ÉDITORIAL
Le roi est mort, vive le roi!
Longtemps, en France, on passa d’un règne à un autre avec cette phrase. Aussitôt mort, un nouveau monarque était désigné. On ne chômait pas à l’époque : pas de primaires ni de « campagne » ou de « tour » pour voter (encore moins deux!). Le fils de… ou la fille de… s’asseyait quasi automatiquement sur le trône, avec l’accord d’une élite aristocratique, éduquée, riche et dans son bon droit. C’était plus rapide. Pas plus démocratique en revanche.
Aujourd’hui, cette même monarchie règne au Canada, parce qu’elle a su introduire de la démocratie dans le gouvernement de son pays au bon moment, au XVIIe, avec la création d’un parlement.
En France, la monarchie était absolue, elle n’a pas senti le vent tourner… Et les têtes ont roulé à la Révolution. Depuis, les Français, comme les Américains, ont opté pour une république. Il s’agit quand même aujourd’hui d’un régime présidentiel que plusieurs n’hésitent pas à qualifier de « monarchique », tant le président de la République dispose de pouvoirs : nommer le premier ministre et présider le conseil des ministres; entrer le code pour déclencher un tir nucléaire; être chef des armées; déclencher l’état d’urgence; accréditer les ambassadeurs et représenter le pays à l’étranger; soumettre certains projets de loi à un référendum; dissoudre l’Assemblée nationale (le pouvoir législatif); présider le conseil supérieur de la magistrature (le pouvoir judiciaire); gracier les prisonniers, etc. Il a vraiment beaucoup de pouvoirs.

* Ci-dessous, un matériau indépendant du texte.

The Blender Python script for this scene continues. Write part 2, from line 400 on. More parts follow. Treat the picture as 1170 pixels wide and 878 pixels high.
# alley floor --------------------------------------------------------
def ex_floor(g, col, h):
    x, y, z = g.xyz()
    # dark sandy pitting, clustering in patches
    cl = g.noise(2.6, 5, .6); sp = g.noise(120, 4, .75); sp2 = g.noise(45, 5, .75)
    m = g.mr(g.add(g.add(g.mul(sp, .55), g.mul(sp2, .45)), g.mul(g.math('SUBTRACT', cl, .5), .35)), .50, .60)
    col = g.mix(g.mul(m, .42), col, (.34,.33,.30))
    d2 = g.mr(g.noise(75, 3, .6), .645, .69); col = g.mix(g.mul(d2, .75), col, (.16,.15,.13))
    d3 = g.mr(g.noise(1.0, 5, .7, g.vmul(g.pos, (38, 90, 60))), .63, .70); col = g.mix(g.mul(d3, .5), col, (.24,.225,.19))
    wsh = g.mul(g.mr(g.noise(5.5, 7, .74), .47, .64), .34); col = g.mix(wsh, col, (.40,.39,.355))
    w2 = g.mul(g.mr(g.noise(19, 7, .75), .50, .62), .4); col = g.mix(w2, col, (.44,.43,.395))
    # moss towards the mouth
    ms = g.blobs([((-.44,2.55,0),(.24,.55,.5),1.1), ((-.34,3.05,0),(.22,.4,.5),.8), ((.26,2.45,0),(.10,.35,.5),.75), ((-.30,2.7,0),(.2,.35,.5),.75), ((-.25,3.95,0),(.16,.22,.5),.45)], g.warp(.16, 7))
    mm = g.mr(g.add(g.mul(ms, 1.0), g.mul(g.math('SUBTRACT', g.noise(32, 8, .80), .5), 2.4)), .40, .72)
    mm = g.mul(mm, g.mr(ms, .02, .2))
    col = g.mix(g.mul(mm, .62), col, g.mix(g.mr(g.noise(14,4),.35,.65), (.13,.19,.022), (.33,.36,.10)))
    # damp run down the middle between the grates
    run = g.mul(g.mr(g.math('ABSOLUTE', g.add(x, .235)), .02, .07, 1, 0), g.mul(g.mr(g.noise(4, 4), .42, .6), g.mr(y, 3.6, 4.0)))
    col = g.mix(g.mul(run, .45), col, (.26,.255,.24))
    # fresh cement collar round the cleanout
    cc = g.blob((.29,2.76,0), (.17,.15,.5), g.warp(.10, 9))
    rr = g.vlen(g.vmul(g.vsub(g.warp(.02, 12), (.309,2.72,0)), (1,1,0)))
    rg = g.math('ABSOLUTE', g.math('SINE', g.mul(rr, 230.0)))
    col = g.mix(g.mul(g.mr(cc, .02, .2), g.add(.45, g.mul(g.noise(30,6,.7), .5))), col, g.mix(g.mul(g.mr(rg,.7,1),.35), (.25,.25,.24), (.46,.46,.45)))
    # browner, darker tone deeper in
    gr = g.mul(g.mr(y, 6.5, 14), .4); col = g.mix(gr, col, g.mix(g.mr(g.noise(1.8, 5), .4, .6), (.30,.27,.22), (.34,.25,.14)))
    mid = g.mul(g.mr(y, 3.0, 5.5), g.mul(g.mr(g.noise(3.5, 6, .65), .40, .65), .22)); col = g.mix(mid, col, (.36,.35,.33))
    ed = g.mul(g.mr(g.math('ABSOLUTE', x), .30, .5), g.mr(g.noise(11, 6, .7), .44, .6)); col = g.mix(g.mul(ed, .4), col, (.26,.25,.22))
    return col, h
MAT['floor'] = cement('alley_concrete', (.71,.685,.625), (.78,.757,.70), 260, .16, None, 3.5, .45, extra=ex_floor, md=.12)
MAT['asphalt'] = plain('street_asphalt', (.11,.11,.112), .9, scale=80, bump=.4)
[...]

Ce qui nécessite de la part des candidats à la présidence une stature, un charisme, des qualités et des compétences hors du commun… Mais également, ce qui peut attiser les ambitions. Or vous connaissez le dicton : « Le pouvoir corrompt, le pouvoir absolu corrompt absolument. ». Nous, citoyens devons donc être vigilants pour ne pas installer n’importe qui au pouvoir; à condition d’être assez (bien) éduqué pour comprendre les enjeux globaux et locaux ou l’économie, pour pouvoir repérer les propos démagogiques et ne pas y céder.

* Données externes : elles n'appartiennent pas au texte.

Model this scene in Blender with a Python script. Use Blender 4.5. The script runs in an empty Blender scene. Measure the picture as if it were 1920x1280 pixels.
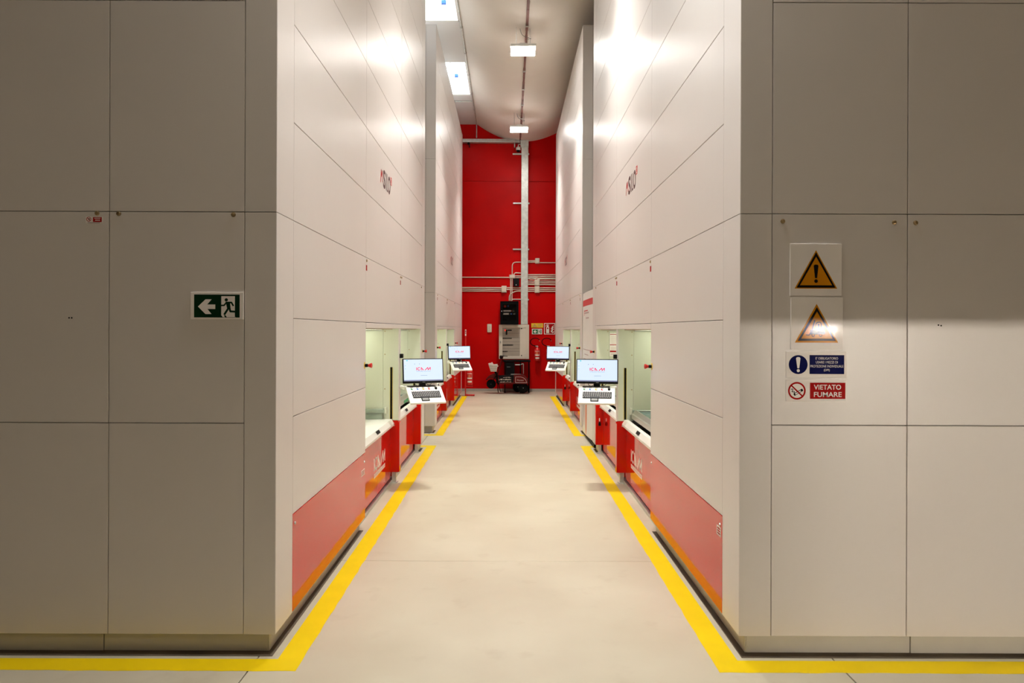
import bpy, bmesh, math, random
from mathutils import Vector, Matrix
random.seed(7)
R = math.radians
scene = bpy.context.scene
COL = scene.collection

# ------------------------------------------------------------------ camera, world, exposure
F_PX, VX, VY, CAMH = 1320.0, 954.0, 618.0, 1.60
cam_d = bpy.data.cameras.new('camera')
cam_d.sensor_width = 36.0
cam_d.lens = 36.0 * F_PX / 1920.0
cam_d.shift_x = (960.0 - VX) / 1920.0
cam_d.shift_y = (VY - 640.0) / 1920.0
cam_d.clip_start, cam_d.clip_end = 0.05, 200
cam = bpy.data.objects.new('camera', cam_d)
cam.location = (0, 0, CAMH)
cam.rotation_euler = (R(90), R(-0.20), 0)
COL.objects.link(cam)
scene.camera = cam

scene.view_settings.view_transform = 'Standard'
scene.view_settings.look = 'None'
scene.view_settings.gamma = 1.0
scene.view_settings.exposure = 0.0
scene.view_settings.use_curve_mapping = False
try:
    scene.cycles.use_denoising = True
    scene.cycles.max_bounces = 10
    scene.cycles.diffuse_bounces = 6
    scene.cycles.sample_clamp_indirect = 12
except Exception:
    pass

world = bpy.data.worlds.new('daylight'); scene.world = world
world.use_nodes = True
bg = world.node_tree.nodes['Background']
bg.inputs['Color'].default_value = (0.93, 0.97, 1.0, 1)
bg.inputs['Strength'].default_value = 8.0

LAMP_STRENGTH = 74.0
LAMP_WATTS, LAMP_SPREAD = 32, 92
LAMP_COLOR = (1.0, 0.975, 0.93, 1)

# ------------------------------------------------------------------ materials
MATS = {}
def mat(name, color, rough=0.5, metal=0.0, bump=None, var=None, coat=0.0, emit=None, alpha=None, spec=0.5, bdist=0.002):
    """bump=(scale xyz, strength) ; var=(scale, amount)"""
    m = bpy.data.materials.new(name); m.use_nodes = True
    nt = m.node_tree; b = nt.nodes['Principled BSDF']
    c = (color[0], color[1], color[2], 1)
    b.inputs['Base Color'].default_value = c
    b.inputs['Roughness'].default_value = rough
    b.inputs['Metallic'].default_value = metal
    b.inputs['Specular IOR Level'].default_value = spec
    b.inputs['Coat Weight'].default_value = coat
    b.inputs['Coat Roughness'].default_value = 0.08
    geo = None
    def pos():
        nonlocal geo
        if geo is None: geo = nt.nodes.new('ShaderNodeNewGeometry')
        return geo.outputs['Position']
    if var:
        n = nt.nodes.new('ShaderNodeTexNoise'); n.inputs['Scale'].default_value = var[0]
        n.inputs['Detail'].default_value = 5
        nt.links.new(pos(), n.inputs['Vector'])
        mp = nt.nodes.new('ShaderNodeMapRange')
        mp.inputs['From Min'].default_value = 0.3; mp.inputs['From Max'].default_value = 0.7
        mp.inputs['To Min'].default_value = 1 - var[1]; mp.inputs['To Max'].default_value = 1 + var[1]
        nt.links.new(n.outputs['Fac'], mp.inputs['Value'])
        mx = nt.nodes.new('ShaderNodeVectorMath'); mx.operation = 'SCALE'
        mx.inputs[0].default_value = color[:3]
        nt.links.new(mp.outputs['Result'], mx.inputs['Scale'])
        nt.links.new(mx.outputs['Vector'], b.inputs['Base Color'])
    if bump:
        vm = nt.nodes.new('ShaderNodeVectorMath'); vm.operation = 'MULTIPLY'
        vm.inputs[1].default_value = bump[0]
        nt.links.new(pos(), vm.inputs[0])
        n2 = nt.nodes.new('ShaderNodeTexNoise'); n2.inputs['Scale'].default_value = 1.0
        n2.inputs['Detail'].default_value = 3
        nt.links.new(vm.outputs['Vector'], n2.inputs['Vector'])
        bp = nt.nodes.new('ShaderNodeBump'); bp.inputs['Strength'].default_value = bump[1]
        bp.inputs['Distance'].default_value = bdist
        nt.links.new(n2.outputs['Fac'], bp.inputs['Height'])
        nt.links.new(bp.outputs['Normal'], b.inputs['Normal'])
    if emit:
        b.inputs['Emission Color'].default_value = (emit[0], emit[1], emit[2], 1)
        b.inputs['Emission Strength'].default_value = emit[3]
    MATS[name] = m
    return m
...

Attention, je ne dis pas que la République française est une monarchie déguisée, quoique... Le scrutin se fait en deux tours, entre lesquels sont éliminés tous les candidats du premier tour sauf les deux ayant réuni le plus de voix. Et chaque Français compte pour une voix directement attribuée à son candidat, c’est le suffrage universel. Ensuite, au deuxième tour, est élu celui qui recueille la majorité absolue, c’est-à-dire plus de 50 % des voix (le fameux 50 + 1). Donc, le président est choisi avec une majorité des voix exprimées (malheureusement sans les bulletins nuls ou l’abstention), contrairement à nos premiers ministres ici, avec une majorité relative, une chambre qui les nomme et une reine qui valide ce choix. Le président de la République française est véritablement représentatif : imaginez-vous un Trudeau élu à 66 % comme Macron?
Cependant, à force de faire peur aux gens pour un oui ou pour non, d’agiter les épouvantails de l’extrême gauche (Mélenchon), de l’extrême droite (Marine Le Pen), on a fait croire que Macron représentait davantage la démocratie. Est-ce cas? Il est le symptôme de la société libérale, multiculturelle, mondialiste et bien-pensante qui est aussi aux commandes chez nous; il est le chouchou de ceux qui croit encore que l’on peut conjuguer capitalisme financier et justice sociale, protection des travailleurs et des gagne-petit et loi du marché. Ne nous leurrons pas : pour Macron, Trudeau ou Obama, pas de changement de paradigme au programme. « Tout est [presque] pour le mieux dans le meilleur des mondes possibles », nous disent-ils implicitement, comme le personnage de Voltaire. Leur optimisme béat nous sauvera.